Candida Höfer’s photographs reveal a colossal cultural letdown

Infinite Moments at the ACA Gallery of SCAD is an exquisite and tightly curated exhibit

Louis XIV of France turned marble into a political statement. The Sun King rode out to a country village outside of Paris and built Versailles with the explicit intention to overwhelm, to smack the nobles upside the head with the sensational bling of an infinity of shiny surfaces and sumptuous textures. His chandeliers and gold inlay were meant to say, “I am absolute power. Do not fuck with me.”

The chateau at Versailles is one of several splendid 17th-, 18th- and 19th-century palaces of culture captured by German photographer Candida Höfer in an exquisite and tightly curated exhibition at the ACA Gallery of SCAD. Infinite Moments samples the artist’s work from 2003 to 2007 depicting these empty interiors in nine monumental color prints.

Each photograph presents a colossal architectural space shot with available light in a pronounced one-point perspective. The spaces are uniformly empty of all human presence. Far from being devoid of vitality, however, Höfer reveals each gleam off the polished floors, each beam of light refracted through the chandeliers with documentary clarity. It’s those clear sensory details emerging from the manifestly old spaces that give the photographs the extraordinary effect of suspension in time — like an intake of breath with no promise of release. Belonging neither entirely to the past nor entirely to the present, they exist — like infinity — outside of time.

But all of the floss, all those lavish details are really just the epiphenomena. They’re the aftereffects of the photographs’ real subject matter: the empty space in the middle. So unpopulated, so desolate, each picture achieves the sculptural effect of shaping the volume of empty space it encloses. Negative space becomes positive as the emptiness takes on an affirmative presence.
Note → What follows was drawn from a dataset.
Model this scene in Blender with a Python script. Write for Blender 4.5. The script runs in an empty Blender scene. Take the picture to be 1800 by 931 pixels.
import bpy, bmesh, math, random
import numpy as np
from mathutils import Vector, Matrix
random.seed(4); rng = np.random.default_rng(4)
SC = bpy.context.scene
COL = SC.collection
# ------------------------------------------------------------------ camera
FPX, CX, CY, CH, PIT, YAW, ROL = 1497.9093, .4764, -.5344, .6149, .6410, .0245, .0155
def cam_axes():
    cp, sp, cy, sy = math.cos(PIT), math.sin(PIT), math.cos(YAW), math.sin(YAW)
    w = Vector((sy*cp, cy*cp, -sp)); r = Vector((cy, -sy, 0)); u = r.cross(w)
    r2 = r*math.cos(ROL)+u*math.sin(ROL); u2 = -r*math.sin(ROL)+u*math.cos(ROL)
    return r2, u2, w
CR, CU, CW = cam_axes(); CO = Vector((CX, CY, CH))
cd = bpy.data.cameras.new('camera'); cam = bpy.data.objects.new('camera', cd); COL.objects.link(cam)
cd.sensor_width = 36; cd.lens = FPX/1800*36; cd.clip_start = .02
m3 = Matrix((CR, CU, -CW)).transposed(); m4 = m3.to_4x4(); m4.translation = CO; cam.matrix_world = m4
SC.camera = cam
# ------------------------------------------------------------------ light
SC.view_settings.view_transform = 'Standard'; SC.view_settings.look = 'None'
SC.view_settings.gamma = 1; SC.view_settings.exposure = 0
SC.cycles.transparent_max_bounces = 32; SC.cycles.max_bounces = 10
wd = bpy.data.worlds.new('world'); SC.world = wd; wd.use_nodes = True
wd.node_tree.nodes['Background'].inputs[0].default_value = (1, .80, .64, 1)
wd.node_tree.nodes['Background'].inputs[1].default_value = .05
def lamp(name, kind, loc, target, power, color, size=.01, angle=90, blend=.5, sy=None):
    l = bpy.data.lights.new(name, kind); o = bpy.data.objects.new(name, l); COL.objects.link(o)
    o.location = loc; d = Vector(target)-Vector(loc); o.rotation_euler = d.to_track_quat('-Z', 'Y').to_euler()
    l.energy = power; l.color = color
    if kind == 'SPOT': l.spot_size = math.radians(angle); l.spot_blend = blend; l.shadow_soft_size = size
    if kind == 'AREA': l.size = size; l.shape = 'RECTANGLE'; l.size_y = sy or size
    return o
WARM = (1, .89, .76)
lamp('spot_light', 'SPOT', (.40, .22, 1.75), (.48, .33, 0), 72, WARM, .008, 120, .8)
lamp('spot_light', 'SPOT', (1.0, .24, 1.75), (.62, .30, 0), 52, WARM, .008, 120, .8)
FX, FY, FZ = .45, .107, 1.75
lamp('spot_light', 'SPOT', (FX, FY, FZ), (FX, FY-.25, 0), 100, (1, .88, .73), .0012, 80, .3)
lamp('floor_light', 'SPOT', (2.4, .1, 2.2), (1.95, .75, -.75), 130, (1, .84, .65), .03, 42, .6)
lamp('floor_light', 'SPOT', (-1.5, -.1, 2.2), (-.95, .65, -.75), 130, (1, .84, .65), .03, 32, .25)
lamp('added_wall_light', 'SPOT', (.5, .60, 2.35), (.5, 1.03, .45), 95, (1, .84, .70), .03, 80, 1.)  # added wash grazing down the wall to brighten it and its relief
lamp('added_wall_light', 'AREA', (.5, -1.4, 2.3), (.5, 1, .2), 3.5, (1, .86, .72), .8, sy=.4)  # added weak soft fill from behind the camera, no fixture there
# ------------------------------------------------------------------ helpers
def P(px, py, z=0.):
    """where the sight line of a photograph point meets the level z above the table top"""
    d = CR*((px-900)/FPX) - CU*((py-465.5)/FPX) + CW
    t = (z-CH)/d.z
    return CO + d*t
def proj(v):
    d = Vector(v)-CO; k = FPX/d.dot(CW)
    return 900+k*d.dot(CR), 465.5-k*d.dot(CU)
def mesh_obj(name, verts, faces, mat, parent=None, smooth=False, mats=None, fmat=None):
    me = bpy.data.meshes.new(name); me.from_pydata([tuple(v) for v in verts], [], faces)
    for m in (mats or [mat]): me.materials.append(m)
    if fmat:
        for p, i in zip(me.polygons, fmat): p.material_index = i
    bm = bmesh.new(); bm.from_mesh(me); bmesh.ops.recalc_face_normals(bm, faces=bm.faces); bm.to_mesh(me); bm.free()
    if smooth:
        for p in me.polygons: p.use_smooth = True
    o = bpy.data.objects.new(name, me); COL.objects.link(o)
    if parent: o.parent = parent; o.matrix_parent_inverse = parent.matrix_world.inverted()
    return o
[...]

The physical and social enclosures become active.

Höfer is an acolyte of the well-known Düsseldorf Academy instructors Bernd and Hilla Becher, whose other students include international photography giants Andreas Gursky and Thomas Struth, among others. Although widely known and collected in Europe, Höfer’s less well known in the United States, and not as frequently represented in major collections as her peers. Given that she’s likely to be wholly unfamiliar to Atlanta audiences, it seems less consequential that Infinite Moments represents a body of work the photographer has largely moved on from. (She’s now concentrating on library interiors around the world.) 

The Bechers practiced what Bernd called the photography of precision. Höfer adheres to that method in almost all of her work. In “Schloss St. Emmeram Regensburg XI,” for example, Höfer corrals a tonal range from the dark shadows of a back hallway to the bright facets of crystals in the lighting fixtures with stunning mastery.

For the Bechers, shooting architecture with unvarnished documentary clarity in postwar Germany was a political act. It wasn’t popular in a nation attempting to flee its Nazi past to reflect the unromanticized truth in photographic images.

Now 70 years removed from the horrors of war, documentary photography retains its political force through its content more than its form. Fittingly, Höfer has relaxed the rules of her instructors who believed in precisely duplicating lighting and composition in an almost scientific cataloging of their subject matter. Höfer instead uses slightly different strategies of composition with each body of work.

But Höfer’s work is no less political as she takes on a much larger subject than her forebears. Across the artist’s entire body of work, she has made a systematic study of the great institutions of public culture: museums, libraries, schools, government structures, zoos and theaters. For 30 years she’s been analyzing the whole structure of Western ways of knowing the world.

Infinite Moments focuses on a moment in history when Europe was formulating and refining those institutions. (There’s one image from Buenos Aires, but the building is designed in a European neoclassical style.) Flush with the optimism of the Enlightenment, many of the depicted institutions were built with an explicit belief in the ennobling powers of order and light. A disciplined architecture was supposed to create an equally disciplined population. Everyone would be healthy, strong and happy. And the kingdoms of Europe would last forever.

But things didn’t go as planned. Instead, the 20th century came along to put the kibosh on the idea that more knowledge necessarily leads us to our noblest selves.

That’s why I can’t help but see in Höfer’s images the documentation of a colossal cultural letdown. She awakens the political memory of an optimistic era and casts doubt on everything the Enlightenment was supposed to accomplish. Her deserted images point to a hope in humanity that history ultimately never ratified.

Höfer italicizes this notion, driving home the point that the Enlightenment was, perhaps, beautiful, but it didn’t work. It left us with a pile of gorgeous stage sets that can no longer sincerely promise human betterment through knowledge. There’s no redemption in clarity. The spaces are beautiful, but finally, empty.